The Swiss Bank story is a comparatively simple one - a Continental bank with a big balance sheet trying to bust its way into a market largely monopolised by traditional British houses. The bank seems prepared to use some aggressive and innovative techniques. It certainly likes to create a noise.

Many would call it sailing close to the wind; the pioneer is always in danger of that such is his hurry and urgency. Undoubtedly methods are being applied that others would reject as dubious and suspect. Rivals would love to see Swiss Bank stumble. So far, however, they have been denied the spectacle. Swiss Bank has kept studiously within the rules in introducing the financial equivalent of the Fosbury flop.

That hasn't stopped raised eyebrows and a great deal of tut-tutting over the latest antics. Swiss Bank is advising Trafalgar House in its £1.2bn bid for Northern Electric. Its fee is linked to the share price of Northern Electric and certain other regional electricity companies. The arrangement has in turn been hedged so that Swiss Bank guarantees itself a minimum payment. Certainly this is an unusual arrangement which involves trading in the shares of the company being bid for, but provided it was by the book, which it was, there appears to be nothing wrong with it.

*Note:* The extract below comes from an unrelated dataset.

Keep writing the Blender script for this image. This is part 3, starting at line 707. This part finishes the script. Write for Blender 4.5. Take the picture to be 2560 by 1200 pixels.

Of perhaps more concern are the large positions Swiss Bank has built up in Northern, Yorkshire and a number of other regional electricity companies through its market-making arm. As might be expected, Northern has made as much as it possibly can out of it, for it looks suspicious.

It hardly needs saying, however, that if there was any question of the market-making arm dealing on the basis of privileged information provided by corporate finance there wouldn't just be a bad smell. They would all be in jail. For as long as the authorities tolerate big integrated houses and the Chinese walls that separate their functions, such apparently suspicious positions are bound to crop up.

They are certainly a good deal more common than most people realise. Were it not for Yorkshire's determination to expose the position, Swiss Bank would still be hiding behind the market-makers exemption that all other integrated houses use in similar situations. When you break a few plates, however, you cannot expect sympathy.